Selon les autorités américaines, Ovidio Guzmán a la main sur plusieurs laboratoires clandestins qui produisent entre 1 360 et 2 200 kilogrammes de méthamphétamine par mois. Et selon un rapport du département d’Etat, ces différentes drogues «sont vendues à d’autres membres du cartel et à des distributeurs aux Etats-Unis et au Canada».

Entre la coke et les amphètes : le fentanyl

Par ailleurs, le cartel de Sinaloa est considéré par l’Agence américaine antidrogue (DEA) comme le principal responsable du trafic de fentanyl, un opiacé 50 fois plus puissant que l’héroïne, qui a causé des dizaines de milliers de décès par overdose aux Etats-Unis. «D’autres informations indiquent qu’Ovidio a ordonné l’assassinat d’informateurs, d’un trafiquant de drogue et d’un chanteur célèbre qui a refusé de chanter à son mariage», ajoute le rapport.

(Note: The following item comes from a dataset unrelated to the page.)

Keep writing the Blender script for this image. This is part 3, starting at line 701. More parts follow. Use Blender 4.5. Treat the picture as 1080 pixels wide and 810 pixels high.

Après avoir tenté sans succès pendant 15 ans de vaincre les puissants cartels à l’aide de la force armée, les Etats-Unis et le Mexique ont infléchi leur coopération antidrogue en 2021 pour s’attaquer davantage à la pauvreté, à la racine du narcotrafic. Enfin, une autre opération policière a été menée jeudi à Ciudad Juárez, dans le Nord du Mexique, au cours de laquelle le chef d’un gang allié au cartel de Juárez dans sa guerre contre celui de Sinaloa a été tué. Ce dernier, Ernesto Piñón, alias «El Neto», s’était évadé dimanche avec 24 autres prisonniers d’une prison de la ville lors d’une attaque armée contre l’établissement pénitentiaire qui a fait 19 morts, dont dix gardiens.